**Task description**. Quote, verbatim, all material below, without pictures.

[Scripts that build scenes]
════════════════════

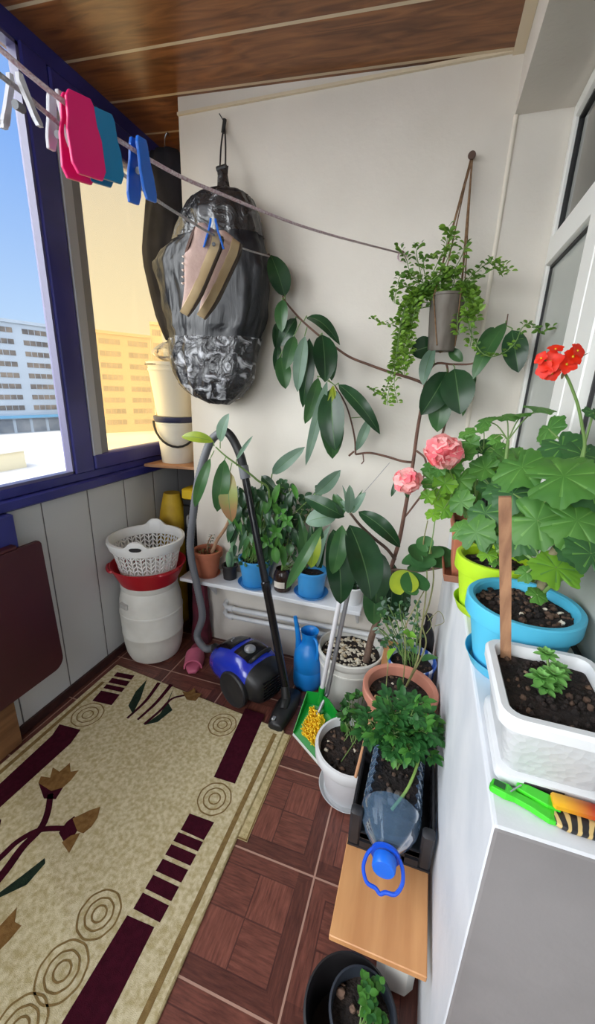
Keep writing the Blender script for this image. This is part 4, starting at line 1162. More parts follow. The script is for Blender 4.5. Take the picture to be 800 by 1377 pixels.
# ------------------------------------------------------------------ plant tools
def leafmat(name, c, c2, rough=.38, tl=.18, rib=None):
    return mat(name, c, rough, c2, 9, tl=tl, spec=.45)
M_rub = leafmat('rubber_leaf_green', (42, 76, 46), (30, 58, 36), .26)
M_rubl = leafmat('rubber_leaf_light', (66, 106, 60), (46, 84, 48), .28)
M_rubp = leafmat('rubber_leaf_underside', (112, 138, 118), (88, 116, 98), .42)
M_ribg = leafmat('leaf_midrib', (82, 116, 70), (70, 102, 62), .5)
M_yel = leafmat('yellow_green_leaf', (160, 172, 48), (124, 148, 46), .4)
M_ger = leafmat('geranium_leaf', (86, 136, 56), (62, 112, 46), .48, .22)
M_gerl = leafmat('young_geranium_leaf', (130, 178, 54), (98, 152, 46), .5, .3)
M_gerd = leafmat('geranium_leaf_deep', (60, 106, 54), (44, 86, 46), .5, .2)
M_trail = leafmat('trailing_leaf', (106, 144, 52), (78, 118, 42), .45, .25)
M_trailb = leafmat('trailing_leaf_bright', (140, 180, 70), (112, 156, 52), .45, .3)
M_herb = leafmat('herb_leaf', (54, 112, 52), (40, 92, 44), .5, .25)
M_herbl = leafmat('herb_leaf_young', (84, 146, 58), (64, 120, 50), .5, .3)
M_jade = leafmat('jade_leaf', (58, 96, 62), (40, 74, 48), .3, .1)
M_grey = leafmat('grey_green_leaf', (120, 140, 124), (88, 112, 96), .5, .15)
M_stem = mat('green_stem', (104, 134, 70), .6)
M_bark = mat('grey_brown_bark', (112, 90, 76), .85, (84, 66, 56), 30, bump=.5, bscale=60)
M_barkr = mat('young_red_bark', (110, 78, 64), .8, (86, 60, 50), 30)
M_soil = mat('dark_potting_soil', (44, 34, 30), .95, (28, 22, 20), 40, bump=1, bscale=90)
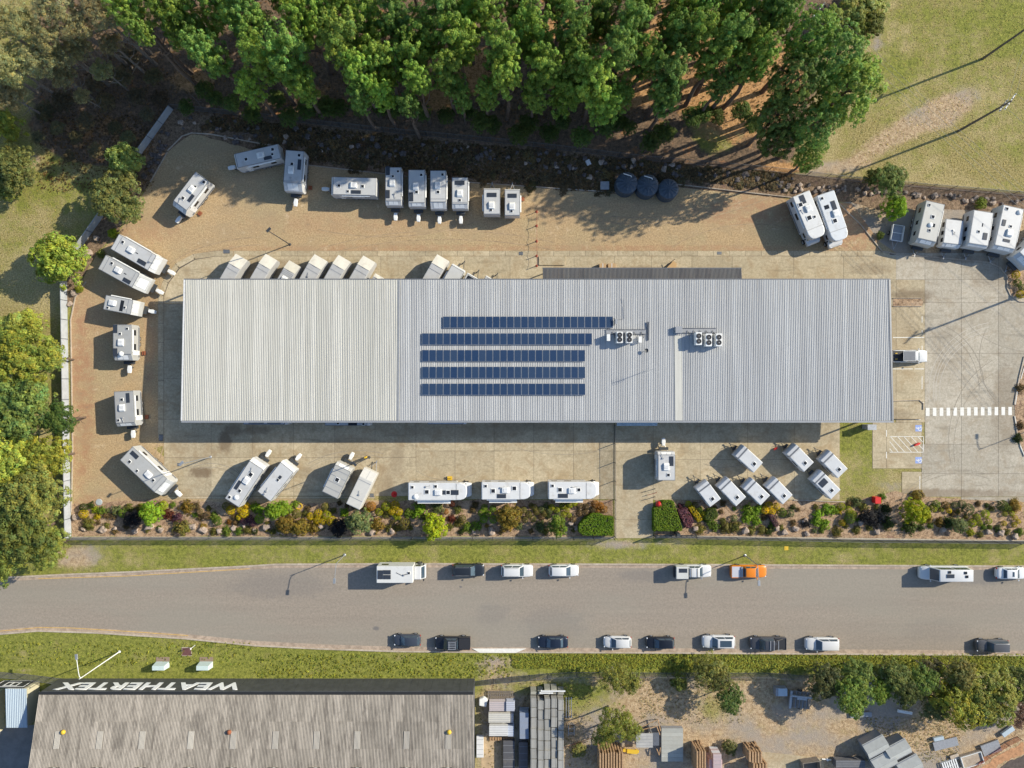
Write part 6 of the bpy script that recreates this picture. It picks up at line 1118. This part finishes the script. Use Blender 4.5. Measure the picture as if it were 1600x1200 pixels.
for x, y, r_, ck, fm in sorted(ents):
    k = (zone(x, y), ck, fm); i = seen[k] = seen.get(k, -1)+1; c, cn = SC[ck]; fn, form = FM[fm]
    lab = '%s %s %s' % (cn, fn, k[0]) + ('' if cnts[k] == 1 else ', %s from the left' % ORD[min(i, 12)])
    if fm in 'tT':
        tree('small_tree' if fm == 'T' else 'bush', 'bush', x, y, r_*1.05, 4.2 if fm == 'T' else 2.0, c, lab, None, .8, 'tree' if fm == 'T' else 'bush')
    else:
        rm_ = r_/PPM*1.05; h = rm_*(1.25 if fm == 'b' else 1.0); p = W(x, y, h*.6)
        o = inst('shrub', rt.choice(CR[form]), None, (p.x, p.y, h*.42 if fm == 'b' else .02), rt.uniform(0, 6.28), (rm_, rm_, h if fm != 'b' else h*.8), jit(c, .14)); tag(o, lab, 'shrub', '%s %ss in the front garden' % (cn, fn))
# hedges: clipped blocks
def hedge(pts, h, col, lab, dome=0.0):
    r = np.random.default_rng(len(pts)+int(pts[0][0])); P = [W(*p, h).xy for p in pts]; xs = [p.x for p in P]; ys = [p.y for p in P]; C = []; D = []
    def inside(x, y):
        s = False; j = len(P)-1
        for i in range(len(P)):
            if (P[i].y > y) != (P[j].y > y) and x < (P[j].x-P[i].x)*(y-P[i].y)/(P[j].y-P[i].y)+P[i].x: s = not s
            j = i
        return s
    cx, cy = sum(xs)/len(xs), sum(ys)/len(ys); n_ = int((max(xs)-min(xs))*(max(ys)-min(ys))*60)
    for _ in range(n_):
        x, y = r.uniform(min(xs), max(xs)), r.uniform(min(ys), max(ys))
        if inside(x, y): C.append((x, y, h-.06+r.normal()*.03)); D.append((0, 0, 1))
    for i in range(len(P)):
        a, b = P[i], P[(i+1) % len(P)]; l = (b-a).length; nn = Vector((b.y-a.y, a.x-b.x)).normalized()
        if (a.x-cx)*nn.x+(a.y-cy)*nn.y < 0: nn = -nn
        for _ in range(int(l*h*45)):
            q = a.lerp(b, r.uniform()); C.append((q.x, q.y, r.uniform(.05, h))); D.append((nn.x, nn.y, .2))
    C, D = np.array(C), np.array(D); o0 = np.array([cx, cy, 0]); Pt, T = leaves(r, C-o0, D, np.full(len(C), .12), 8, .12, .55, 1.3, .28, .3)
    g = thing('hedge', lab, 'hedge', (cx, cy, 0)); inst('foliage', tri_mesh('foliage', Pt, T), g, col=col)
    ins = [((p.x-cx)*.96, (p.y-cy)*.96) for p in P]; MB().prism(ins, 0, h-.12).build('inner_branches', M['twig'], g)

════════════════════

**Exercise output**.
Keep writing the Blender script for this image. This is part 4, starting at line 1162. More parts follow. The script is for Blender 4.5. Take the picture to be 800 by 1377 pixels.
# ------------------------------------------------------------------ plant tools
def leafmat(name, c, c2, rough=.38, tl=.18, rib=None):
    return mat(name, c, rough, c2, 9, tl=tl, spec=.45)
M_rub = leafmat('rubber_leaf_green', (42, 76, 46), (30, 58, 36), .26)
M_rubl = leafmat('rubber_leaf_light', (66, 106, 60), (46, 84, 48), .28)
M_rubp = leafmat('rubber_leaf_underside', (112, 138, 118), (88, 116, 98), .42)
M_ribg = leafmat('leaf_midrib', (82, 116, 70), (70, 102, 62), .5)
M_yel = leafmat('yellow_green_leaf', (160, 172, 48), (124, 148, 46), .4)
M_ger = leafmat('geranium_leaf', (86, 136, 56), (62, 112, 46), .48, .22)
M_gerl = leafmat('young_geranium_leaf', (130, 178, 54), (98, 152, 46), .5, .3)
M_gerd = leafmat('geranium_leaf_deep', (60, 106, 54), (44, 86, 46), .5, .2)
M_trail = leafmat('trailing_leaf', (106, 144, 52), (78, 118, 42), .45, .25)
M_trailb = leafmat('trailing_leaf_bright', (140, 180, 70), (112, 156, 52), .45, .3)
M_herb = leafmat('herb_leaf', (54, 112, 52), (40, 92, 44), .5, .25)
M_herbl = leafmat('herb_leaf_young', (84, 146, 58), (64, 120, 50), .5, .3)
M_jade = leafmat('jade_leaf', (58, 96, 62), (40, 74, 48), .3, .1)
M_grey = leafmat('grey_green_leaf', (120, 140, 124), (88, 112, 96), .5, .15)
M_stem = mat('green_stem', (104, 134, 70), .6)
M_bark = mat('grey_brown_bark', (112, 90, 76), .85, (84, 66, 56), 30, bump=.5, bscale=60)
M_barkr = mat('young_red_bark', (110, 78, 64), .8, (86, 60, 50), 30)
M_soil = mat('dark_potting_soil', (44, 34, 30), .95, (28, 22, 20), 40, bump=1, bscale=90)
Write part 6 of the bpy script that recreates this picture. It picks up at line 1118. This part finishes the script. Use Blender 4.5. Measure the picture as if it were 1600x1200 pixels.
for x, y, r_, ck, fm in sorted(ents):
    k = (zone(x, y), ck, fm); i = seen[k] = seen.get(k, -1)+1; c, cn = SC[ck]; fn, form = FM[fm]
    lab = '%s %s %s' % (cn, fn, k[0]) + ('' if cnts[k] == 1 else ', %s from the left' % ORD[min(i, 12)])
    if fm in 'tT':
        tree('small_tree' if fm == 'T' else 'bush', 'bush', x, y, r_*1.05, 4.2 if fm == 'T' else 2.0, c, lab, None, .8, 'tree' if fm == 'T' else 'bush')
    else:
        rm_ = r_/PPM*1.05; h = rm_*(1.25 if fm == 'b' else 1.0); p = W(x, y, h*.6)
        o = inst('shrub', rt.choice(CR[form]), None, (p.x, p.y, h*.42 if fm == 'b' else .02), rt.uniform(0, 6.28), (rm_, rm_, h if fm != 'b' else h*.8), jit(c, .14)); tag(o, lab, 'shrub', '%s %ss in the front garden' % (cn, fn))
# hedges: clipped blocks
def hedge(pts, h, col, lab, dome=0.0):
    r = np.random.default_rng(len(pts)+int(pts[0][0])); P = [W(*p, h).xy for p in pts]; xs = [p.x for p in P]; ys = [p.y for p in P]; C = []; D = []
    def inside(x, y):
        s = False; j = len(P)-1
        for i in range(len(P)):
            if (P[i].y > y) != (P[j].y > y) and x < (P[j].x-P[i].x)*(y-P[i].y)/(P[j].y-P[i].y)+P[i].x: s = not s
            j = i
        return s
    cx, cy = sum(xs)/len(xs), sum(ys)/len(ys); n_ = int((max(xs)-min(xs))*(max(ys)-min(ys))*60)
    for _ in range(n_):
        x, y = r.uniform(min(xs), max(xs)), r.uniform(min(ys), max(ys))
        if inside(x, y): C.append((x, y, h-.06+r.normal()*.03)); D.append((0, 0, 1))
    for i in range(len(P)):
        a, b = P[i], P[(i+1) % len(P)]; l = (b-a).length; nn = Vector((b.y-a.y, a.x-b.x)).normalized()
        if (a.x-cx)*nn.x+(a.y-cy)*nn.y < 0: nn = -nn
        for _ in range(int(l*h*45)):
            q = a.lerp(b, r.uniform()); C.append((q.x, q.y, r.uniform(.05, h))); D.append((nn.x, nn.y, .2))
    C, D = np.array(C), np.array(D); o0 = np.array([cx, cy, 0]); Pt, T = leaves(r, C-o0, D, np.full(len(C), .12), 8, .12, .55, 1.3, .28, .3)
    g = thing('hedge', lab, 'hedge', (cx, cy, 0)); inst('foliage', tri_mesh('foliage', Pt, T), g, col=col)
    ins = [((p.x-cx)*.96, (p.y-cy)*.96) for p in P]; MB().prism(ins, 0, h-.12).build('inner_branches', M['twig'], g)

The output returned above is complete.